Flesh and Finitude: Thinking Animals in (Post)Humanist Philosophy

Excerpt

In what follows, I want to suggest that a good deal of confusion about “animal studies” has stemmed from our inability to locate the question properly.1 More specifically, if philosophical work that takes the moral status of non-human animals seriously is, in some obvious sense, posthumanist (i.e., challenging the ontological and ethical divide between humans and non-humans that is a linchpin of philosophical humanism), such work may still be quite humanist on an internal theoretical and methodological level that recontains and even undermines an otherwise admirable philosophical project.

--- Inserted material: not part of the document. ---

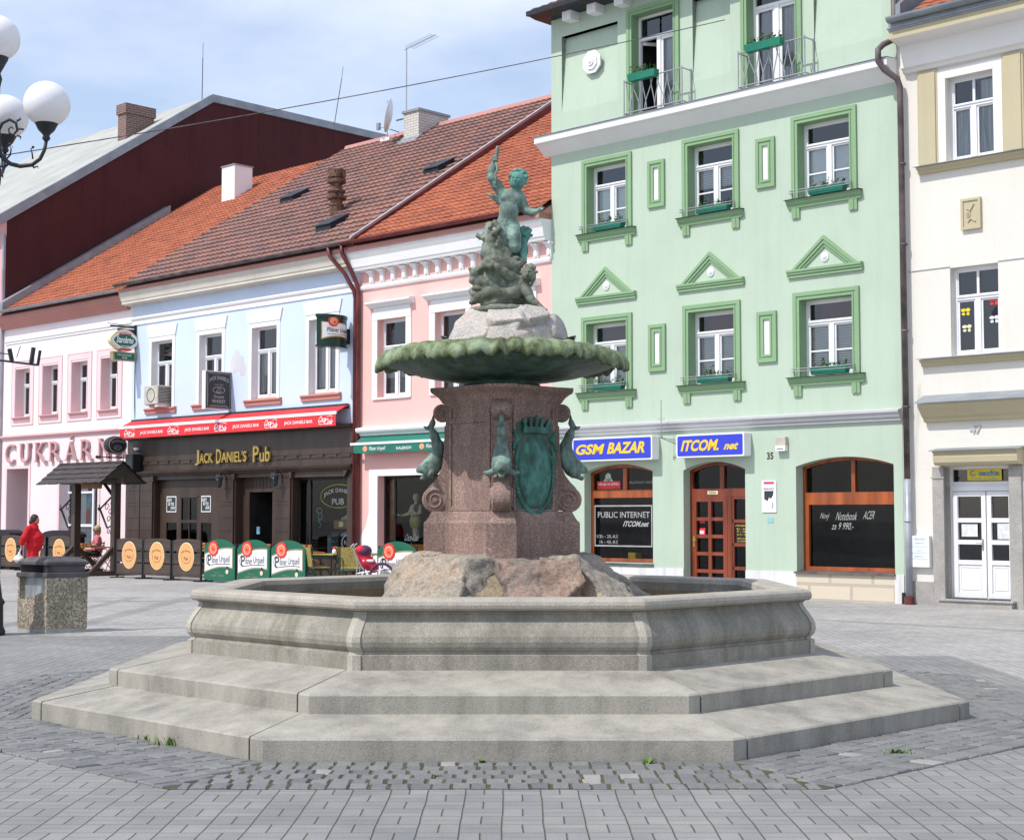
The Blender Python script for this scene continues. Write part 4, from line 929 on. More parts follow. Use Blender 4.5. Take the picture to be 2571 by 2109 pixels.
t_ = tiled_roof(-8.95, .0, -.45, 12.98, 3.0, 14.6, .25, .3); build_tiles(t_, 'roof_tiles', 'old_tiles', rf)
def surround(par, a, b, c, d, w=.15, m='green_trim', bottom=False, two=True, dp=.28, name='surround', o=.045):
    mb = MB(); s_ = 'lrt' + ('b' if bottom else '')
    frame_box(mb, a - w, b + w, c, d + w, w * .52, -o, -.001, s_)
    frame_box(mb, a - w * .48, b + w * .48, c, d + w * .48, w * .28, -o * .62, -.001, s_)
    frame_box(mb, a - w * .2, b + w * .2, c, d + w * .2, w * .2, -o * .95, -.0005, s_)
    # painted lining of the reveal
    mb.box(a, a + .006, -.001, dp, c, d - .006); mb.box(b - .006, b, -.001, dp, c, d - .006); mb.box(a, b, -.001, dp, d - .006, d)
    return mb.build(name, m, par)
for i, (a, b, c, d) in enumerate(upw + low):
    up = i < 3
    w = sash(G, a + .006, b - .006, c + .01, d - .006, .20, .70, midbar=True, blind=('sheer' if (up and i != 1) else 'blind'), bfrac=(.98 if i != 1 else .42), top='none' if up else 'red')
    surround(w, a, b, c - .03, d)
    zs = c - .03; mb = MB().profile([(0, zs - .155), (-.05, zs - .15), (-.055, zs - .10), (-.09, zs - .075), (-.10, zs - .03), (-.125, zs - .022), (-.125, zs), (0, zs)], a - .24, b + .24)
    for x in (a - .15, b - .03): mb.profile([(0, zs - .36), (-.035, zs - .36), (-.045, zs - .155), (0, zs - .155)], x, x + .18); mb.profile([(-.03, zs - .35), (-.05, zs - .35), (-.06, zs - .155), (-.03, zs - .155)], x + .07, x + .11)
    mb.build('sill', 'green_trim', w); MB().profile([(.2, zs + .022), (-.15, zs + .002), (-.15, zs + .012), (.2, zs + .034)], a - .26, b + .26).build('sill_flashing', 'dark_metal', w)
    r_ = MB(); 
    for z in (zs + .12, zs + .17): r_.tube([(a - .12, -.06, z), (a - .12, -.17, z), (b + .06, -.17, z), (b + .06, -.06, z)], .007, 6)
    for x in (a - .12, b + .06): r_.tube([(x, -.05, zs + .06), (x, -.05, zs + .2)], .007, 6)
    r_.build('box_rail', 'steel', w)
for i, (a, b, c, d) in enumerate(low):                          # triangular gables
    xm = (a + b) / 2 - .01; mb = MB().profile([(0, 6.245), (-.05, 6.245), (-.05, 6.30), (-.075, 6.31), (-.075, 6.35), (-.095, 6.355), (-.095, 6.40), (0, 6.405)], xm - .84, xm + .84)
    for k, (o, wd) in enumerate(((.075, .055), (.055, .11), (.03, .16))):
        h0 = .60; e0 = (0 if k == 0 else (.055 if k == 1 else .11)); e1 = wd
        for sx in (-1, 1):
            pts = [(xm + sx * (.73 - e0 * 1.5), 6.402), (xm, 6.402 + h0 - e0 * 1.35), (xm, 6.402 + h0 - e1 * 1.35), (xm + sx * (.73 - e1 * 1.5), 6.402)]
            mb.prism(pts, -o, -.001)
    p = mb.build('gable', 'green_trim', G)
    m_ = MB().disc((xm, 6.59), .085, .095, -.02, 0, 20); m_.sphere((xm, -.02, 6.59), .055, 12, 8, (1, .6, 1))
    for k in range(8): m_.sphere((xm + .055 * math.cos(k * .785), -.02, 6.59 + .06 * math.sin(k * .785)), .022, 8, 6, (1, .6, 1))
    m_.build('rosette', 'white_trim', p)
for a, b, c, d in ((-5.96, -5.51, 8.12, 9.12), (-3.18, -2.73, 8.13, 9.13), (-5.96, -5.51, 4.64, 5.63), (-3.19, -2.73, 4.64, 5.65)):
    mb = MB(); frame_box(mb, a, b, c, d, .07, -.05, -.001); frame_box(mb, a + .07, b - .07, c + .07, d - .07, .04, -.03, -.001); frame_box(mb, a + .11, b - .11, c + .11, d - .11, .045, -.045, -.001)
    p = mb.build('framed_panel', 'green_trim', G); MB().box(a + .155, b - .155, -.012, -.001, c + .155, d - .155).build('panel_field', 'white_trim', p)
for x, z in ((-7.52, 11.60), (-.75, 12.02)):
    m_ = MB()
    for r_, o in ((.27, .045), (.18, .075), (.09, .10)): m_.prism([(x + r_ * math.cos(R(22.5 + 45 * i)), z + r_ * math.sin(R(22.5 + 45 * i))) for i in range(8)], -o, .0)
    m_.sphere((x, -.10, z), .05, 12, 8, (1, .5, 1)); m_.build('octagon_medallion', 'white_trim', G)
for i, (a, b, c, d) in enumerate(top_doors):
    mb = MB(); y = .20; frame_box(mb, a, b, c, d, .06, y, y + .07, 'lrt'); xm = (a + b) / 2; zt = 11.88; mb.box(a + .06, b - .06, y - .01, y + .07, zt - .035, zt + .035); mb.box(xm - .05, xm + .05, y - .012, y + .07, c, zt - .035)
    frame_box(mb, xm + .05, b - .06, c, zt - .035, .06, y + .01, y + .06)
    if i == 1: frame_box(mb, a + .06, xm - .05, c, zt - .035, .06, y + .01, y + .06)
    else:                                                       # left leaf swung inwards
        for z0_, z1_ in ((c, c + .07), (zt - .11, zt - .04)): mb.add([(a + .07, y + .06, z0_), (a + .07, y + .06, z1_), (a + .33, y + .45, z1_), (a + .33, y + .45, z0_), (a + .10, y + .04, z0_), (a + .10, y + .04, z1_), (a + .36, y + .43, z1_), (a + .36, y + .43, z0_)], [(0, 1, 2, 3), (7, 6, 5, 4), (0, 3, 7, 4), (1, 5, 6, 2)])
        mb.box(a + .32, a + .37, y + .40, y + .46, c, zt - .04)
    w = mb.build('balcony_door', 'white_paint', G)
    if i: pane(w, a + .06, b - .06, c, d - .06, y + .035)
    else: pane(w, xm + .05, b - .06, c, d - .06, y + .035); pane(w, a + .06, xm, zt, d - .06, y + .036)
    MB().box(xm + .1 if i == 0 else a + .1, b - .1, y + .1, y + .11, c, zt - .05).build('curtain', 'curtain', w)
    room(w, a, b, c, d, y + .071, .9); surround(w, a, b, c, d, .15)
    q0, q1 = a - .0 - .0, b; x0, x1 = (a + .03, b + .46) if i == 0 else (a, b + .42); r_ = MB()
    for z in (10.17, 10.86):
        r_.tube([(x0, -.02, z), (x0, -.33, z), (x1, -.33, z), (x1, -.02, z)], .015, 6)
    for x in (x0, x1): r_.tube([(x, -.33, 10.12), (x, -.33, 10.90)], .014, 6); r_.tube([(x, -.03, 10.12), (x, -.03, 10.90)], .014, 6)
    n = 14
    for k in range(1, n):
        x = x0 + (x1 - x0) * k / n; s_ = (-1) ** k; amp = .07 if k % 3 else .13
        r_.tube([(x - s_ * amp * .8 * math.cos(math.pi * t / 8), -.33, 10.17 + .69 * t / 8) for t in range(9)], .011, 5)
    r_.build('balcony_railing', 'steel', w)
# shop front, door and display window in the ground floor, all of orange brown wood
def arch_glass(par, a, b, z0, zc, y, m='glass_shop'):
    n = 14; xm, hw, h = (a + b) / 2, (b - a) / 2, .165; Rr = (hw * hw + h * h) / (2 * h)
    P = [(xm + hw * (2 * i / n - 1), zc - Rr + math.sqrt(max(0, Rr * Rr - (hw * (2 * i / n - 1)) ** 2))) for i in range(n + 1)]
    return MB().add([(a, y, z0), (b, y, z0)] + [(x, y, z) for x, z in P[::-1]], [tuple(range(n + 3))]).build('pane', m, par), P
def arch_frame(mb, a, b, z0, zc, w, y0, y1):
    n = 14; xm, hw, h = (a + b) / 2, (b - a) / 2, .165; Rr = (hw * hw + h * h) / (2 * h)
    P = [(xm + hw * (2 * i / n - 1), zc - Rr + math.sqrt(max(0, Rr * Rr - (hw * (2 * i / n - 1)) ** 2))) for i in range(n + 1)]
    mb.box(a, a + w, y0, y1, z0, P[0][1] - .02); mb.box(b - w, b, y0, y1, z0, P[0][1] - .02)
    for i in range(n): mb.prism([P[i], P[i + 1], (P[i + 1][0], P[i + 1][1] - w), (P[i][0], P[i][1] - w)], y0, y1)
    return mb
a, b = -7.80, -5.89; y = .22; mb = arch_frame(MB(), a, b, .64, 2.72, .07, y, y + .08); mb.box(a + .07, b - .07, y - .01, y + .08, 2.0, 2.17); mb.box(-6.88, -6.78, y - .005, y + .08, 2.17, 2.63); mb.box(a + .07, b - .07, y, y + .08, .64, .70)
sw = mb.build('shop_window', 'orange_wood', G); arch_glass(sw, a, b, .64, 2.72, y + .04); room(sw, a, b, .6, 2.72, y + .081, 1.2)
MB().profile([(.25, .64), (-.06, .60), (-.06, .575), (.25, .60)], a - .02, b + .02).build('sill', 'old_pipe', sw)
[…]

My aim here is to map a kind of philosophical or theoretical spectrum that moves from humanist approaches to posthumanism (or anti-anthropocentrism) to posthumanist approaches to posthumanism, moving from a cluster that includes Martha Nussbaum’s Aristotelian “capabilities approach,” Peter Singer’s utilitarianism, and Tom Regan’s post-Kantian animal rights philosophy at one end, through the post-Wittgensteinian work of philosopher Cora Diamond (itself inflected by Stanley Cavell’s writings on philosophical skepticism), to, finally, the later work of Jacques Derrida on “the question of the animal.” My point will not be to pursue a kind of “more-posthumanist-than-thou” sweepstakes, but rather to try to bring out how the very admirable impulses behind any variety of philosophy that challenges anthropocentrism and speciesism (impulses that I respect wherever they may be found) demand a certain reconfiguration of what philosophy (or “theory”) is and how it can (and cannot) respond to the challenge that all of these figures want to engage: the challenge of sharing the planet with non-human subjects.